Fishing corpses. Ale Nodye, the son and grandson of fishermen, for the past six years netted barely enough fish to buy fuel for his boat. So he left Senegal on a wooden canoe to the Canary Islands. The 2006 voyage ended badly. He was deported and his cousin died. Nonetheless, Mr. Nodye, 27, intends to try again. “I could be a fisherman there,” he said to the
New York Times. “There are no fish in the sea here anymore.” Many scientists agree. European, Chinese, and Russian flotillas have so thoroughly scoured the ocean floor that major fish populations are collapsing. Even the president of Senegal, Abdoulaye Wade, accused Europe: "
We want to catch fish not corpses." And continued: "We use to have the richest floor, but our bottoms were destroyed by the European and Asian clandestine fishing." History repeats itself. And the protagonist is the EU, which with one hand pillages the resources of an entire continent and with the other one closes the ways of those who try to escape.
To be 14 years old in Italy. During January, at least three people died on the way from Turkey to Greece and Italy. During the night of
January 15th, a woman drowned while attempting to cross the Evros river, northeastern Greece, along the borders with Turkey, on board a rowboat, falling into the frozen river waters when the boat capsized. Two weeks later, on
January 30th, the decomposing body of a man was found on board a passenger ferry sailing from Patras to Venice, in a storerooms where he was hidden to reach Italy. The same destination which had the 14 years old Afghan who died one week earlier, on
January 22nd. Hi fell from the truck, coming from Greece, under which he was hidden. His body were found on the highway near Forlì.

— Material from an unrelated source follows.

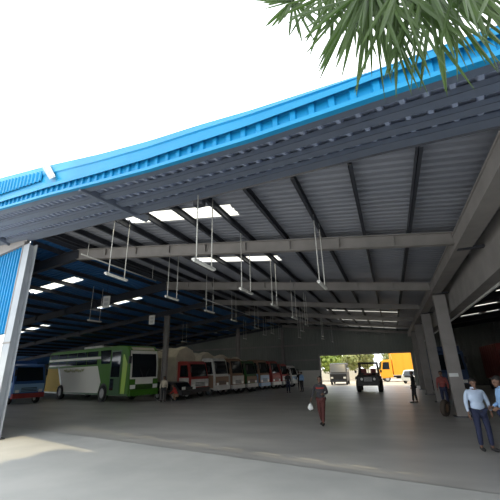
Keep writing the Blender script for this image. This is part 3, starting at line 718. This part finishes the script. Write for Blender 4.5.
# ------------------------------------------------------------------ palm over the viewpoint
pal = thing('fan_palm', (2.3, -.2, 0), 0, 'fan palm whose pointed green leaflets hang into the top of the view', 'palm tree')
base = Vector((2.3, -.2, 0)); crown = Vector((1.5, .7, 5.1))
b = MB(); b.tube([(0, 0, 0), (.1, .1, 1.5), (-.2, .4, 3.4), crown-base], .15, 12, r2=.1)
for q in range(14): b.lathe([(.155-.003*q, 0), (.165-.003*q, .03), (.15-.003*q, .06)], 12, 'z', Vector((0, 0, 0)).lerp(crown-base, q/15))
b.build('trunk', M['bark'], pal)
def ray(px, py):
    return (r_*(px-250)+d_*(py-250)+f_*340).normalized()
def frond(c, n, length, a0, a1, droop, seed):
    rnd = random.Random(seed); c = Vector(c); b = MB()
    b.tube([crown-base, (crown+c)*.5-base+Vector((0, 0, .12)), c-base], .016, 6, r2=.01)
    for i in range(n):
        a = a0+(a1-a0)*(i+rnd.uniform(-.3, .3))/(n-1); L = length*rnd.uniform(.75, 1.1)
        dr = (Vector((.93, .37, 0))*math.sin(a) - Vector((0, 0, 1))*math.cos(a) + Vector((-.3, .85, 0))*rnd.uniform(-.35, .35)).normalized()
        side = dr.cross(Vector((-.34, .88, .33))+Vector((rnd.uniform(-.6, .6), 0, rnd.uniform(-.6, .6)))).normalized()
        nr = side.cross(dr); wd = .0072*rnd.uniform(.8, 1.3); prev = None; segs = 6
        for s in range(segs+1):
            t = s/segs; p = c-base+dr*L*t + Vector((0, 0, -droop))*L*t*t
            w_ = wd*(.5+1.6*t)*(1-t)**.6*1.6+.0006
            cur = (p-side*w_+nr*w_*.4, p, p+side*w_+nr*w_*.4)
            if prev:
                b.face([prev[0], prev[1], cur[1], cur[0]]); b.face([prev[1], prev[2], cur[2], cur[1]])
            prev = cur
    b.build('frond', M['palm'], pal, recalc=False)
def at(px, py, dist): return ray(px, py)*dist+Vector((0, 0, 2))
frond(at(293, 1, 3.2), 19, .33, -1.9, 1.3, .05, 1)
frond(at(318, -10, 3.3), 16, .40, -1.7, .9, .05, 11)
frond(at(372, -30, 2.8), 20, .78, -.55, .45, .1, 12)
frond(at(436, -20, 2.9), 14, .66, -.5, .6, .1, 13)
frond(at(334, -8, 3.0), 16, .42, -1.6, .9, .1, 2)
frond(at(372, -14, 2.6), 20, .62, -.85, .55, .15, 3)
frond(at(398, -12, 2.5), 18, .60, -.6, .7, .15, 4)
frond(at(425, -22, 2.5), 18, .58, -.5, .95, .12, 5)
frond(at(355, -2, 2.9), 20, .5, -1.3, 1.2, .1, 6)
frond(at(460, -26, 2.4), 14, .56, -.4, .8, .12, 7)
frond(at(500, -24, 2.5), 10, .5, -.6, .8, .1, 8)
frond(at(385, 2, 2.9), 20, .42, -1.5, 1.5, .1, 9)

# ------------------------------------------------------------------ people
def skin_mesh(nodes, edges, subdiv=1, root=0):
    me = bpy.data.meshes.new('tmp'); me.from_pydata([n[0] for n in nodes], edges, []); ob = bpy.data.objects.new('tmp', me); COL.objects.link(ob)
    md = ob.modifiers.new('s', 'SKIN'); md.use_smooth_shade = True
    layer = me.skin_vertices[0] if me.skin_vertices else None
    if layer is None:
        bm = bmesh.new(); bm.from_mesh(me); bm.verts.layers.skin.verify(); bm.to_mesh(me); bm.free(); layer = me.skin_vertices[0]
    for i, n in enumerate(nodes):
        r = n[1]; layer.data[i].radius = r if isinstance(r, tuple) else (r, r); layer.data[i].use_root = (i == root)
    if subdiv: sd = ob.modifiers.new('d', 'SUBSURF'); sd.levels = subdiv; sd.render_levels = subdiv
    dg = bpy.context.evaluated_depsgraph_get(); dg.update(); ev = ob.evaluated_get(dg); out = bpy.data.meshes.new_from_object(ev)
    bpy.data.objects.remove(ob); return out
def merge_remesh(meshes, extra, voxel, name, mt, parent):
    bm = bmesh.new()
    for q in meshes: bm.from_mesh(q)
    for (c, r, rot) in extra:
        mtx = Matrix.Translation(c) @ rot @ Matrix.Diagonal((*r, 1)); bmesh.ops.create_icosphere(bm, subdivisions=3, radius=1, matrix=mtx)
    me = bpy.data.meshes.new(name); bm.to_mesh(me); bm.free(); ob = bpy.data.objects.new('tmp', me); COL.objects.link(ob)
    md = ob.modifiers.new('r', 'REMESH'); md.mode = 'VOXEL'; md.voxel_size = voxel; md.use_smooth_shade = True
    sm = ob.modifiers.new('sm', 'SMOOTH'); sm.factor = .5; sm.iterations = 2
    dg = bpy.context.evaluated_depsgraph_get(); dg.update(); out = bpy.data.meshes.new_from_object(ob.evaluated_get(dg)); bpy.data.objects.remove(ob)
    out.materials.clear(); out.materials.append(mt)
    for p in out.polygons: p.use_smooth = True
    o = bpy.data.objects.new(name, out); COL.objects.link(o); o.parent = parent; return o
def lerp(a, b, t): return Vector(a)+(Vector(b)-Vector(a))*t
def person(loc, rz, label, P, shirt, pants, scale=1, voxel=.012, sleeves=True, group=None, build=1.0, stripe=None):
    """figure faces -Y; P holds joint positions for a 1.70 m body"""
    o = thing('person', loc, rz, label, 'person', group); o.scale = (scale,)*3
    D = dict(hipL=(.09, 0, .88), hipR=(-.09, 0, .88), kneeL=(.10, -.02, .48), kneeR=(-.10, -.02, .48), ankL=(.10, .03, .08), ankR=(-.10, .03, .08),
             toeL=(.12, -.15, .035), toeR=(-.12, -.15, .035), pel=(0, 0, .93), waist=(0, 0, 1.05), chest=(0, .01, 1.25), neck=(0, .02, 1.42), nt=(0, 0, 1.49), head=(0, -.01, 1.59),
             shL=(.19, .01, 1.37), shR=(-.19, .01, 1.37), elL=(.24, .03, 1.10), elR=(-.24, .03, 1.10), wrL=(.25, -.05, .86), wrR=(-.25, -.05, .86), htilt=0)
    D.update(P); V = {k: Vector(v) if k != 'htilt' else v for k, v in D.items()}
    nodes = []; edges = []; idx = {}
    def nd(k, r, p=None): idx[k] = len(nodes); nodes.append((tuple(p if p is not None else V[k]), r)); return idx[k]
    def ed(a, b): edges.append((idx[a], idx[b]))
    w = build
    nd('pel', (.115*w, .09*w)); nd('waist', (.11*w, .085*w)); nd('chest', (.135*w, .095*w)); nd('neck', (.07, .06)); nd('nt', .056)
    ed('pel', 'waist'); ed('waist', 'chest'); ed('chest', 'neck'); ed('neck', 'nt')
    for s in 'LR':
        nd('hip'+s, .078*w); nd('knee'+s, .055); nd('calf'+s, .052, lerp(V['knee'+s], V['ank'+s], .3)); nd('ank'+s, .036); nd('toe'+s, (.035, .028))
        ed('pel', 'hip'+s); ed('hip'+s, 'knee'+s); ed('knee'+s, 'calf'+s); ed('calf'+s, 'ank'+s); ed('ank'+s, 'toe'+s)
        nd('sh'+s, .058); nd('el'+s, .038); nd('fore'+s, .036, lerp(V['el'+s], V['wr'+s], .25)); nd('wr'+s, .024)
        ed('chest', 'sh'+s); ed('sh'+s, 'el'+s); ed('el'+s, 'fore'+s); ed('fore'+s, 'wr'+s)
    body = skin_mesh(nodes, edges, 1, idx['pel'])
    # hands: palm and five curled fingers, skinned as chains from inside the palm
    parts = [body]
    for s, sg in (('L', 1), ('R', -1)):
        wr = V['wr'+s]; d = (wr-V['el'+s]).normalized(); inward = Vector((-sg, 0, 0)); inward = (inward-d*inward.dot(d)).normalized(); fwd = d.cross(inward)*sg
        if fwd.y > 0: fwd = -fwd
        palm = wr+d*.05
        nn = [(tuple(wr), .022), (tuple(wr+d*.05), (.034, .018)), (tuple(wr+d*.085), (.036, .016))]; ee = [(0, 1), (1, 2)]
        parts.append(skin_mesh(nn, ee, 1, 0))
        for q, (off, ln) in enumerate(((.030, .070), (.010, .080), (-.011, .074), (-.031, .058))):
            p0 = wr+d*.07+fwd*off; p1 = p0+d*ln*.5+inward*.004; p2 = p1+d*ln*.35+inward*ln*.2; p3 = p2+d*ln*.15+inward*ln*.3
            parts.append(skin_mesh([(tuple(p0), .009), (tuple(p1), .0088), (tuple(p2), .008), (tuple(p3), .007)], [(0, 1), (1, 2), (2, 3)], 0, 0))
        p0 = wr+d*.03+fwd*.02; p1 = p0+d*.03+fwd*.028; p2 = p1+d*.03+fwd*.008+inward*.012
        parts.append(skin_mesh([(tuple(p0), .012), (tuple(p1), .0105), (tuple(p2), .008)], [(0, 1), (1, 2)], 0, 0))
    H = V['head']; rot = Matrix.Rotation(V['htilt'], 4, 'X')
    def hp(x, y, z): return H+(rot @ Vector((x, y, z)))
    ex = [(hp(0, .01, .02), (.078, .095, .09), rot), (hp(0, -.02, -.05), (.058, .068, .06), rot), (hp(0, -.093, -.015), (.013, .02, .022), rot), (hp(0, -.075, -.09), (.028, .02, .018), rot),
          (hp(.079, .01, -.005), (.01, .02, .03), rot), (hp(-.079, .01, -.005), (.01, .02, .03), rot), (hp(0, -.088, -.052), (.024, .01, .007), rot), (hp(0, -.076, .028), (.05, .012, .008), rot)]
    merge_remesh(parts, ex, voxel, 'body', M['skin'], o)
    # eyes and mouth
    b = MB()
    for sx in (-.032, .032): bmesh.ops.create_icosphere(b.bm, subdivisions=2, radius=.011, matrix=Matrix.Translation(hp(sx, -.083, .006)))
    b.build('eyes', M['blackg'], o)
    b = MB(); bmesh.ops.create_icosphere(b.bm, subdivisions=2, radius=1, matrix=Matrix.Translation(hp(0, -.094, -.052)) @ rot @ Matrix.Diagonal((.022, .006, .004, 1))); b.build('lips', M['maroon'], o)
    # hair cap
    hb = []
    merge_remesh([], [(hp(0, .03, .045), (.086, .092, .078), rot), (hp(0, .055, -.01), (.078, .062, .06), rot), (hp(0, -.05, .085), (.06, .045, .028), rot)], .012, 'hair', M['hair'], o)
    # shirt
    nodes = []; edges = []; idx.clear()
    nd('pel', (.155*w, .125*w), V['pel']+Vector((0, 0, .02))); nd('waist', (.140*w, .110*w)); nd('chest', (.165*w, .122*w)); nd('neck', (.095, .085), V['neck']+Vector((0, 0, .012)))
    ed('pel', 'waist'); ed('waist', 'chest'); ed('chest', 'neck')
    for s in 'LR':
        nd('sh'+s, .072); nd('el'+s, .054 if sleeves else .058, V['el'+s] if sleeves else lerp(V['sh'+s], V['el'+s], .75)); ed('chest', 'sh'+s); ed('sh'+s, 'el'+s)
        if sleeves: nd('wr'+s, .038, lerp(V['el'+s], V['wr'+s], .92)); ed('el'+s, 'wr'+s)
    merge_remesh([skin_mesh(nodes, edges, 1, 0)], [(V['neck']-Vector((0, 0, .035)), (.13*w, .085, .055), Matrix.Identity(4)), (lerp(V['shL'], V['chest'], .35), (.085, .07, .07), Matrix.Identity(4)), (lerp(V['shR'], V['chest'], .35), (.085, .07, .07), Matrix.Identity(4)), (V['chest']-Vector((0, 0, .03)), (.175*w, .12*w, .16), Matrix.Identity(4)), (V['waist']-Vector((0, 0, .02)), (.158*w, .125*w, .15), Matrix.Identity(4))], voxel*1.1, 'shirt', shirt, o)
    if stripe:
        b = MB(); c = V['chest']; b.lathe([(.15*w, -.02), (.158*w, .0), (.15*w, .02)], 20, 'z', (0, 0, 0)); q = b.build('chest_stripe', stripe, o); q.location = c+Vector((0, -.005, .03)); q.scale = (1.12, .86, 1)
    # collar and belt
    b = MB(); b.lathe([(.066, 0), (.074, .0), (.068, .04), (.06, .04)], 16, 'z'); q = b.build('collar', shirt, o); q.location = V['neck']+Vector((0, -.0, .012))
    b = MB(); b.lathe([(.14*w, -.02), (.158*w, -.02), (.158*w, .02), (.14*w, .02)], 20, 'z'); q = b.build('belt', M['blackg'], o); q.location = V['pel']+Vector((0, 0, -.03)); q.scale = (1, .8, 1)
    # trousers
    nodes = []; edges = []; idx.clear()
    nd('pel', (.142*w, .115*w))
    for s in 'LR':
        nd('hip'+s, .102*w); nd('knee'+s, .075); nd('ank'+s, .062, V['ank'+s]+Vector((0, 0, .02))); ed('pel', 'hip'+s); ed('hip'+s, 'knee'+s); ed('knee'+s, 'ank'+s)
    merge_remesh([skin_mesh(nodes, edges, 1, 0)], [], voxel*1.1, 'trousers', pants, o)
    for s in 'LR':
        a = V['ank'+s]; t = V['toe'+s]
        merge_remesh([], [(lerp(a, t, .55)-Vector((0, 0, .01)), (.048, .135, .045), Matrix.Rotation(math.atan2((t-a).x, -(t-a).y), 4, 'Z') @ Matrix.Rotation(0, 4, 'X')), (a+Vector((0, .01, -.02)), (.045, .055, .055), Matrix.Identity(4))], .012, 'shoe', M['blackg'], o)
    return o
person((1.86, 10.85, 0), R(12), 'man in a pale blue shirt and navy trousers facing the camera, looking down',
       dict(head=(0, -.05, 1.575), nt=(0, -.02, 1.49), htilt=.30, elL=(.27, .02, 1.10), wrL=(.24, -.12, .88), elR=(-.25, .03, 1.10), wrR=(-.27, -.06, .85), ankL=(.13, -.02, .08), toeL=(.17, -.19, .035), kneeL=(.12, -.05, .48)),
       M['shirt_b'], M['navy'], .98, .011, build=1.05)
person((2.30, 10.1, 0), R(-75), 'man in a brighter blue shirt at the right edge, turned sideways with bowed head',
       dict(head=(0, -.08, 1.57), nt=(0, -.04, 1.49), neck=(0, -.01, 1.42), htilt=.35, elL=(.25, .0, 1.10), wrL=(.16, -.22, 1.02), elR=(-.25, .0, 1.10), wrR=(-.16, -.22, 1.02), kneeL=(.10, -.06, .48), ankL=(.10, -.04, .08), toeL=(.12, -.22, .035)),
       M['shirt_l'], M['navy'], 1.02, .011, build=1.12)
wm = person((-2.66, 13.9, 0), R(-6), 'man in dark shirt with red trim and maroon trousers walking towards the camera',
       dict(kneeL=(.08, -.10, .49), ankL=(.06, -.13, .09), toeL=(.07, -.30, .05), kneeR=(-.08, -.02, .48), ankR=(-.06, .16, .10), toeR=(-.07, .0, .035), elR=(-.30, .06, 1.12), wrR=(-.36, -.03, .92), elL=(.25, .04, 1.10), wrL=(.18, -.18, 1.08)),
       M['darkc'], M['maroon'], 1.0, .013, stripe=M['redc'])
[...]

The hunting season. Police in Patras the end of January launched an operation aimed at rounding up some 3.500 refugees who have been camping around the central port for several months. By January the 24th afternoon, police had
detained around 200, who were put on buses to Athens. The remainder are to be gathered over the next few days and sent to detention centers in Lavrion and Evros, in order to be deported to Turkey. In the meanwhile, shacks used by Kurds and Afghans in Patras were knocked down as authorities
rounded up the refugees. But a big
demonstration, with more than 2,000 participants, including hundreds of Afghan and Iraqi refugees, stop the operations of demolition. The camp host at least some 700 persons, mostly Afghans, including 300 children. The conditions of the camp are horrible: no sanitary facilities, lack of drinking water and no provision of garbage collection. In 2006, a 33-year-old Afghan resident of the camp was instantly killed when he tried to illegally connect cables with electric wires.
Cruise Greece. A ferry arrived in the Greek port of Igoumenitsa the 19th January with 66 Iraqis Kurds and 4 Afghans aboard. They were returned by the Italian authorities. They are expected to be deported in Turkey as well as the 200 Iraqis arrested in Igoumenitsa the last week and sent to Evros, near the Turkish border, in order to be readmitted in Turkey. According to the press, at least 172 migrants, mostly Afghans and Iraqis, were readmitted in Greece from the Italian ports of Bari, Ancona and Venice, in the month of January.
In 2006 the readmissions in Greece just from the port of Bari were 850, including 300 Iraqis and 170 Afghans. A practice contrary to the position taken by the European Parliament and Unhcr.